Given information
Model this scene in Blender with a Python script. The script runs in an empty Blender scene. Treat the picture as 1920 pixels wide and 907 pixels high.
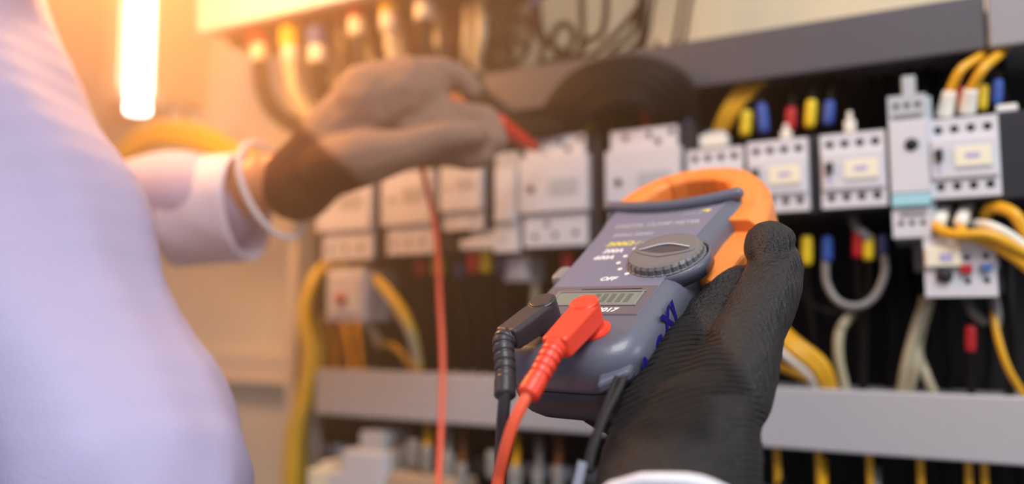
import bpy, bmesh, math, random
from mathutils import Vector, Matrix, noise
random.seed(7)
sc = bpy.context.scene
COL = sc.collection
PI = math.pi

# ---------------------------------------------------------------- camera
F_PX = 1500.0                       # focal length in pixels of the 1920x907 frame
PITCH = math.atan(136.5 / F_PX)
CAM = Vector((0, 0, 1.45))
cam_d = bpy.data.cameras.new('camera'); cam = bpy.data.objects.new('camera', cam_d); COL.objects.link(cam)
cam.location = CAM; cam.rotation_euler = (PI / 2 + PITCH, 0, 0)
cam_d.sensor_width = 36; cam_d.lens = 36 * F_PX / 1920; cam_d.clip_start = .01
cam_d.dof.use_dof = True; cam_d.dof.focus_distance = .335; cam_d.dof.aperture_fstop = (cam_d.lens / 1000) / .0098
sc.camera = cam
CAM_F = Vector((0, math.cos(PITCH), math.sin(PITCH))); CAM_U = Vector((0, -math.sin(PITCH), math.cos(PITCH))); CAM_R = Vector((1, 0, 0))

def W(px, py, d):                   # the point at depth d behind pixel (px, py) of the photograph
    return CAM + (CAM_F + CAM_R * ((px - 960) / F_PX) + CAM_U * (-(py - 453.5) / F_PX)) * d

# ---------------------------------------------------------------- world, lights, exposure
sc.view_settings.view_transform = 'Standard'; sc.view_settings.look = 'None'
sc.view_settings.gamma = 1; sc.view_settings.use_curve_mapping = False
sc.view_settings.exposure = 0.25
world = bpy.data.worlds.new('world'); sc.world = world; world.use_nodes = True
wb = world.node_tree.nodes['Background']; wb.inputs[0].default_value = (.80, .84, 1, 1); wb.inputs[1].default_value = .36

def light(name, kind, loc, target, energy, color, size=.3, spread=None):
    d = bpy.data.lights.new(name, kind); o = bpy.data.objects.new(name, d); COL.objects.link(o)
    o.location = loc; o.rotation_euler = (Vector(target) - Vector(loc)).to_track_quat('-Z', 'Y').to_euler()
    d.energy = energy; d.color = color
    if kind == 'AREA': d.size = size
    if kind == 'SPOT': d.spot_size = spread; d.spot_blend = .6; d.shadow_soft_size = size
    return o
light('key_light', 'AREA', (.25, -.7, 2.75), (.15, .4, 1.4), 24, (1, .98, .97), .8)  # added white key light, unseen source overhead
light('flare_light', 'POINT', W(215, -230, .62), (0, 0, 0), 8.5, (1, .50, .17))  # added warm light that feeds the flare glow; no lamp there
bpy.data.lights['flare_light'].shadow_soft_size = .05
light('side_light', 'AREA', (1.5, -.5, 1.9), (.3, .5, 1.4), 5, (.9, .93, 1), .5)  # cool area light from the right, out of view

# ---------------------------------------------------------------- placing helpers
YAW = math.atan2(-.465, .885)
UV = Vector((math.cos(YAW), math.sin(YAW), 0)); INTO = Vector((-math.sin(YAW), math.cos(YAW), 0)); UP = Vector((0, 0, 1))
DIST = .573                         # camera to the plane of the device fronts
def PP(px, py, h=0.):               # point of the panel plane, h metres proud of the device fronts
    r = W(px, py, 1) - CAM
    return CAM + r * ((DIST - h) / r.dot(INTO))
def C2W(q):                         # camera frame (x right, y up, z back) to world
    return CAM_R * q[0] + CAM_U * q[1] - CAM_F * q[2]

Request
Without including any pictures, print all of the material exactly as given.

Full answer
Model this scene in Blender with a Python script. The script runs in an empty Blender scene. Treat the picture as 1920 pixels wide and 907 pixels high.
import bpy, bmesh, math, random
from mathutils import Vector, Matrix, noise
random.seed(7)
sc = bpy.context.scene
COL = sc.collection
PI = math.pi

# ---------------------------------------------------------------- camera
F_PX = 1500.0                       # focal length in pixels of the 1920x907 frame
PITCH = math.atan(136.5 / F_PX)
CAM = Vector((0, 0, 1.45))
cam_d = bpy.data.cameras.new('camera'); cam = bpy.data.objects.new('camera', cam_d); COL.objects.link(cam)
cam.location = CAM; cam.rotation_euler = (PI / 2 + PITCH, 0, 0)
cam_d.sensor_width = 36; cam_d.lens = 36 * F_PX / 1920; cam_d.clip_start = .01
cam_d.dof.use_dof = True; cam_d.dof.focus_distance = .335; cam_d.dof.aperture_fstop = (cam_d.lens / 1000) / .0098
sc.camera = cam
CAM_F = Vector((0, math.cos(PITCH), math.sin(PITCH))); CAM_U = Vector((0, -math.sin(PITCH), math.cos(PITCH))); CAM_R = Vector((1, 0, 0))

def W(px, py, d):                   # the point at depth d behind pixel (px, py) of the photograph
    return CAM + (CAM_F + CAM_R * ((px - 960) / F_PX) + CAM_U * (-(py - 453.5) / F_PX)) * d

# ---------------------------------------------------------------- world, lights, exposure
sc.view_settings.view_transform = 'Standard'; sc.view_settings.look = 'None'
sc.view_settings.gamma = 1; sc.view_settings.use_curve_mapping = False
sc.view_settings.exposure = 0.25
world = bpy.data.worlds.new('world'); sc.world = world; world.use_nodes = True
wb = world.node_tree.nodes['Background']; wb.inputs[0].default_value = (.80, .84, 1, 1); wb.inputs[1].default_value = .36

def light(name, kind, loc, target, energy, color, size=.3, spread=None):
    d = bpy.data.lights.new(name, kind); o = bpy.data.objects.new(name, d); COL.objects.link(o)
    o.location = loc; o.rotation_euler = (Vector(target) - Vector(loc)).to_track_quat('-Z', 'Y').to_euler()
    d.energy = energy; d.color = color
    if kind == 'AREA': d.size = size
    if kind == 'SPOT': d.spot_size = spread; d.spot_blend = .6; d.shadow_soft_size = size
    return o
light('key_light', 'AREA', (.25, -.7, 2.75), (.15, .4, 1.4), 24, (1, .98, .97), .8)  # added white key light, unseen source overhead
light('flare_light', 'POINT', W(215, -230, .62), (0, 0, 0), 8.5, (1, .50, .17))  # added warm light that feeds the flare glow; no lamp there
bpy.data.lights['flare_light'].shadow_soft_size = .05
light('side_light', 'AREA', (1.5, -.5, 1.9), (.3, .5, 1.4), 5, (.9, .93, 1), .5)  # cool area light from the right, out of view

# ---------------------------------------------------------------- placing helpers
YAW = math.atan2(-.465, .885)
UV = Vector((math.cos(YAW), math.sin(YAW), 0)); INTO = Vector((-math.sin(YAW), math.cos(YAW), 0)); UP = Vector((0, 0, 1))
DIST = .573                         # camera to the plane of the device fronts
def PP(px, py, h=0.):               # point of the panel plane, h metres proud of the device fronts
    r = W(px, py, 1) - CAM
    return CAM + r * ((DIST - h) / r.dot(INTO))
def C2W(q):                         # camera frame (x right, y up, z back) to world
    return CAM_R * q[0] + CAM_U * q[1] - CAM_F * q[2]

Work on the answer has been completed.